President Donald Trump will officially announce Saturday he has selected Judge Amy Coney Barrett to succeed Supreme Court Justice Ruth Bader Ginsburg, who died Sep. 18, according to people close to the process. The news reports have not been confirmed by the White House.
Just 38 days before the election, the administration will try to confirm the Barrett before November 3. President Trump met with Barrett last Monday and Tuesday and was impressed by the Notre Dame law professor. “I haven’t said it was her, but she is outstanding,” Trump told reporters at Joint Base Andrews outside Washington after CNN announced his choice. It is not known if the president has interviewed any other candidate for the Supreme Court seat.
Barrett, who is the Judge of the United States Court of Appeals for the Seventh Circuit, was a law clerk to the late conservative Justice Antonin Scalia and is known to be a conservative, pro-life Catholic. She would take the seat of the liberal icon and vocal pro-choice Justice Ginsburg, changing the balance between the liberal and conservative wings of the Supreme Court.

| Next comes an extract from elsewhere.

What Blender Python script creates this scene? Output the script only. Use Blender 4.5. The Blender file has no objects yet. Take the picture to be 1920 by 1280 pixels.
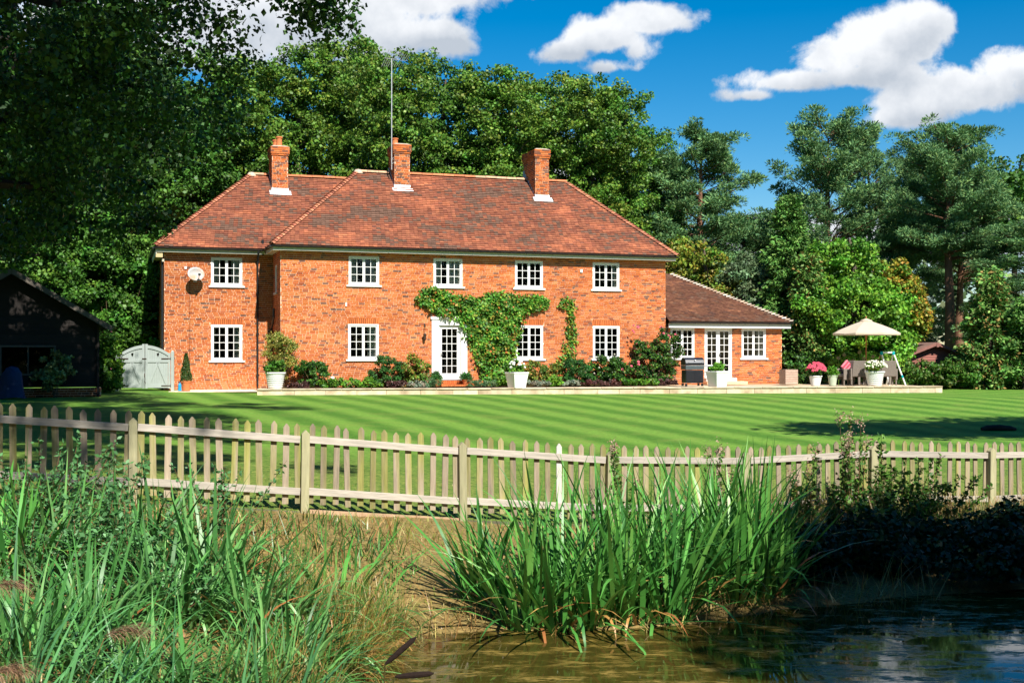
import bpy, math, random
import numpy as np
from mathutils import Vector, Matrix
R=math.radians
SC=bpy.context.scene
COL=SC.collection
# ---------------------------------------------------------------- camera
CAMZ=1.4; F=2210.; HZ=661.; CX=960.
cam=bpy.data.cameras.new('camera'); co=bpy.data.objects.new('camera',cam); COL.objects.link(co)
co.location=(0,0,CAMZ); co.rotation_euler=(R(90),0,0)
cam.lens=36*F/1920; cam.sensor_width=36; cam.shift_y=21/1920; cam.clip_start=.1; cam.clip_end=6000
SC.camera=co
# ---------------------------------------------------------------- sun and sky
SUN=Vector((.412,-.917,1.03)).normalized()
sl=bpy.data.lights.new('sun','SUN'); sl.energy=5.0; sl.angle=R(.53); sl.color=(1,.95,.86)
so=bpy.data.objects.new('sun',sl); COL.objects.link(so); so.location=(10,-20,30)
so.rotation_euler=SUN.to_track_quat('Z','Y').to_euler()
SC.view_settings.view_transform='Standard'; SC.view_settings.look='None'
SC.view_settings.exposure=0.88; SC.view_settings.gamma=1; SC.view_settings.use_curve_mapping=False
SC.render.engine='CYCLES'
SC.cycles.max_bounces=8; SC.cycles.transparent_max_bounces=12; SC.cycles.diffuse_bounces=3
SC.cycles.use_denoising=True
W=bpy.data.worlds.new('World'); SC.world=W; W.use_nodes=True
nt=W.node_tree; N=nt.nodes; L=nt.links; N.clear()
def mth(op,a,b=None,c=None,clamp=False):
    n=N.new('ShaderNodeMath'); n.operation=op; n.use_clamp=clamp
    for i,v in enumerate((a,b,c)):
        if v is None: continue
        if isinstance(v,(int,float)): n.inputs[i].default_value=v
        else: L.new(v,n.inputs[i])
    return n.outputs[0]
sky=N.new('ShaderNodeTexSky'); sky.sky_type='NISHITA'; sky.sun_disc=False
sky.sun_elevation=math.asin(SUN.z); sky.sun_rotation=math.atan2(SUN.x,SUN.y)
sky.air_density=1.0; sky.dust_density=.25; sky.ozone_density=3.0; sky.altitude=0
tc=N.new('ShaderNodeTexCoord'); sp=N.new('ShaderNodeSeparateXYZ'); L.new(tc.outputs['Generated'],sp.inputs[0])
az=mth('ARCTAN2',sp.outputs[0],sp.outputs[1]); el=mth('ARCSINE',sp.outputs[2])
def noise(scale,detail,rough=.55,vec=None,dist=0):
    n=N.new('ShaderNodeTexNoise'); n.inputs['Scale'].default_value=scale; n.inputs['Detail'].default_value=detail
    n.inputs['Roughness'].default_value=rough; n.inputs['Distortion'].default_value=dist
    L.new(vec if vec is not None else tc.outputs['Generated'],n.inputs['Vector']); return n.outputs['Fac']
# clouds as (centre, radii) in degrees of azimuth and elevation, wispy edges from noise
CL=[(790,-10,230,120,1.25),(690,70,130,95,1.2),(610,40,130,120,1.2),(330,70,300,150,1.1),(820,80,90,60,.9),(930,5,80,36,.9),(800,95,90,40,.5),
    (1120,88,98,42,.95),(1060,112,70,35,.85),(1215,58,92,36,.95),(1140,138,80,20,.65),(1190,110,40,34,.5),
    (1640,126,125,68,1.1),(1702,92,80,58,1.1),(1560,136,108,58,1.08),(1480,176,130,32,1),(1400,196,70,20,.8),(1600,175,180,38,1),
    (1760,214,185,54,1.1),(1855,180,98,54,1.1),(1970,198,130,76,1.1),(1690,245,100,34,.9),
    (1560,470,520,85,.75),(1000,330,300,60,.5),
    (-300,150,330,110,1),(2500,60,300,100,1),(3300,300,500,90,1),(5200,100,500,200,1),(7400,250,700,150,1),(-1500,100,500,120,1),(-3500,250,600,150,1),(1100,-900,500,220,1)]
f=None; base=None
for (x,y,rx,ry,w) in CL:
    a=(x-CX)/F; e=(HZ-y)/F; rx/=F; ry/=F
    if x<0 or x>2400: pass
    da=mth('MULTIPLY',mth('SUBTRACT',az,a),1/rx); de=mth('MULTIPLY',mth('SUBTRACT',el,e),1/ry)
    de=mth('MULTIPLY',de,mth('ADD',mth('MULTIPLY',mth('LESS_THAN',de,0),.35),1))
    d=mth('ADD',mth('MULTIPLY',da,da),mth('MULTIPLY',de,de))
    v=mth('MULTIPLY',mth('SUBTRACT',1.0,mth('SQRT',d)),w)
    f=v if f is None else mth('SMOOTH_MAX',f,v,.25)
    b=mth('MULTIPLY',mth('EXPONENT',mth('MULTIPLY',d,-1.2)),de)
    base=b if base is None else mth('ADD',base,b)
n1=noise(14,12,.62,dist=.3); n2=noise(40,8,.6)
ff=mth('ADD',f,mth('MULTIPLY',mth('SUBTRACT',n1,.5),1.9))
ff=mth('ADD',ff,mth('MULTIPLY',mth('SUBTRACT',n2,.5),.7))
mr=N.new('ShaderNodeMapRange'); mr.interpolation_type='SMOOTHSTEP'; L.new(ff,mr.inputs[0]); mr.inputs[1].default_value=.02; mr.inputs[2].default_value=.42
alpha=mr.outputs[0]
n3=noise(22,9,.55)
br=mth('ADD',mth('MULTIPLY',base,.7),mth('MULTIPLY',mth('SUBTRACT',n3,.5),2.0))
br=mth('ADD',br,mth('MULTIPLY',ff,-.16))
br=mth('ADD',br,.72,clamp=True)
cr=N.new('ShaderNodeValToRGB'); L.new(br,cr.inputs[0]); cr.color_ramp.elements[0].color=(4.4,4.9,5.6,1); cr.color_ramp.elements[0].position=.1
cr.color_ramp.elements[1].color=(8.0,8.2,8.5,1); cr.color_ramp.elements[1].position=.95
hs=N.new('ShaderNodeHueSaturation'); hs.inputs['Saturation'].default_value=1.56; hs.inputs['Hue'].default_value=.497; hs.inputs['Value'].default_value=1.0
L.new(sky.outputs[0],hs.inputs['Color'])
mx=N.new('ShaderNodeMix'); mx.data_type='RGBA'; L.new(alpha,mx.inputs[0]); L.new(hs.outputs[0],mx.inputs[6]); L.new(cr.outputs[0],mx.inputs[7])
bg=N.new('ShaderNodeBackground'); bg.inputs['Strength'].default_value=.067; L.new(mx.outputs[2],bg.inputs[0])
wo=N.new('ShaderNodeOutputWorld'); L.new(bg.outputs[0],wo.inputs[0])

# ---------------------------------------------------------------- helpers
def mesh_np(name,V,Fc,C=None,smooth=False):
    V=np.asarray(V,np.float32).reshape(-1,3); Fc=np.asarray(Fc,np.int32); k=Fc.shape[1]; m=len(Fc)
    me=bpy.data.meshes.new(name); me.vertices.add(len(V)); me.vertices.foreach_set('co',V.ravel())
    me.loops.add(m*k); me.loops.foreach_set('vertex_index',Fc.ravel())
    me.polygons.add(m); me.polygons.foreach_set('loop_start',np.arange(0,m*k,k,dtype=np.int32))
    if smooth: me.polygons.foreach_set('use_smooth',np.ones(m,bool))
    a=me.attributes.new('Col','FLOAT_COLOR','POINT')
    C=np.ones((len(V),3),np.float32) if C is None else np.asarray(C,np.float32)
    c4=np.ones((len(V),4),np.float32); c4[:,:3]=C; a.data.foreach_set('color',c4.ravel())
    me.update(calc_edges=True); return me
class MB:
    def __init__(s): s.v=[];s.f=[];s.c=[]
    def add(s,vs,fs,col=(1,1,1)):
        o=len(s.v); s.v+= [tuple(v) for v in vs]; s.f+=[tuple(i+o for i in f) for f in fs]; s.c+=[tuple(col)]*len(vs); return s
    def box(s,x0,x1,y0,y1,z0,z1,col=(1,1,1),mt=None):
        vs=[(x0,y0,z0),(x1,y0,z0),(x1,y1,z0),(x0,y1,z0),(x0,y0,z1),(x1,y0,z1),(x1,y1,z1),(x0,y1,z1)]
        if mt is not None: vs=[mt@Vector(v) for v in vs]
        return s.add(vs,[(0,3,2,1),(4,5,6,7),(0,1,5,4),(1,2,6,5),(2,3,7,6),(3,0,4,7)],col)
    def bar(s,p,q,w,h=None,col=(1,1,1)):
        p=Vector(p);q=Vector(q);h=h or w; d=(q-p); l=d.length; mt=Matrix.Translation(p)@d.to_track_quat('Z','Y').to_matrix().to_4x4()
        return s.box(-w/2,w/2,-h/2,h/2,0,l,col,mt)
    def tube(s,pts,rad,n=6,col=(1,1,1),cap=True):
        pts=[Vector(p) for p in pts]; rad=rad if hasattr(rad,'__len__') else [rad]*len(pts); vs=[];fs=[]
        up=Vector((.13,.2,.97))
        for i,p in enumerate(pts):
            d=(pts[min(i+1,len(pts)-1)]-pts[max(i-1,0)]).normalized()
            a=d.cross(up); a=a.normalized() if a.length>1e-3 else Vector((1,0,0)); b=d.cross(a)
            for k in range(n):
                t=2*math.pi*k/n; vs.append(p+(a*math.cos(t)+b*math.sin(t))*rad[i])
        for i in range(len(pts)-1):
            for k in range(n): fs.append((i*n+k,i*n+(k+1)%n,(i+1)*n+(k+1)%n,(i+1)*n+k))
        if cap: fs.append(tuple(range(n-1,-1,-1))); fs.append(tuple((len(pts)-1)*n+k for k in range(n)))
        return s.add(vs,fs,col)
    def lathe(s,prof,n=20,c=(0,0,0),col=(1,1,1)):
        vs=[];fs=[]
        for r,z in prof:
            for k in range(n):
                t=2*math.pi*k/n; vs.append((c[0]+r*math.cos(t),c[1]+r*math.sin(t),c[2]+z))
        for i in range(len(prof)-1):
            for k in range(n): fs.append((i*n+k,i*n+(k+1)%n,(i+1)*n+(k+1)%n,(i+1)*n+k))
        return s.add(vs,fs,col)
    def prism(s,poly,y0,y1,col=(1,1,1),mt=None):      # poly in x,z extruded along y
        n=len(poly); vs=[(x,y0,z) for x,z in poly]+[(x,y1,z) for x,z in poly]
        if mt is not None: vs=[mt@Vector(v) for v in vs]
        fs=[tuple(range(n)),tuple(range(2*n-1,n-1,-1))]+[(i,i+n,(i+1)%n+n,(i+1)%n) for i in range(n)]
        return s.add(vs,fs,col)
    def mesh(s,name,smooth=False,bevel=0):
        me=bpy.data.meshes.new(name); me.from_pydata(s.v,[],s.f)
        a=me.attributes.new('Col','FLOAT_COLOR','POINT'); c4=np.ones((len(s.v),4),np.float32); c4[:,:3]=np.array(s.c,np.float32).reshape(-1,3); a.data.foreach_set('color',c4.ravel())
        if smooth:
            for p in me.polygons: p.use_smooth=True
            try: me.set_sharp_from_angle(angle=R(40))
            except Exception: pass
        me.update(); return me
    def obj(s,name,mat,parent=None,loc=None,rot=None,smooth=False,bevel=0):
        return place(name,s.mesh(name,smooth),mat,parent,loc,rot,bevel)
def place(name,me,mat=None,parent=None,loc=None,rot=None,bevel=0):
    o=bpy.data.objects.new(name,me); COL.objects.link(o)
    if mat is not None and not me.materials: me.materials.append(mat)
    if parent is not None: o.parent=parent
    if loc is not None: o.location=loc
    if rot is not None: o.rotation_euler=rot
    if bevel:
        b=o.modifiers.new('bevel','BEVEL'); b.width=bevel; b.segments=2; b.limit_method='ANGLE'
    return o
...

Barrett received national attention in 2017 during confirmation hearings for her nomination to the Seventh Circuit Court of Appeals. Senator Dianne Feinstein, D-Calif. and other members of the Senate Judiciary Committee pressed Barrett about her Catholic faith.
Senator Feinstein questioned Barrett about an article she had published arguing that Catholic judges should in some cases recuse themselves from death penalty cases due to their moral objections to capital punishment. “The dogma lives loudly within you, and that is a concern,” Senator Feinstein famously told her. Many Catholic and conservative commentators criticized the anti-Catholic bias of the comment.
The Senate approved Barrett’s nomination to the Seventh Circuit with a slim 55-43 vote.
Barrett’s demeanor during the hearings enhanced her reputation.
The news of Barrett’s nomination to the Supreme Court will be particularly significant for the pro-life movement. One of the main goals of the movement for 40 years has been supporting pro-life presidential candidates that would name pro-life judges to the Supreme Court. The hope behind this strategy is to revert the 1973 Roe vs. Wade decision that ruled abortion falls under the right to privacy and is protected by the 14th Amendment to the Constitution. A majority of pro-life judges on the Supreme Court could make reverting Roe vs. Wade possible.
Barrett’s confirmation process will further polarize the charged 2020 electoral campaign. Republicans and Democrats hope that the confirmation process will mobilize their respective bases for the coming election. Both conservative and liberal interest groups have already prepared multi-million dollar campaigns to influence the Senate confirmation and its impact in the coming election.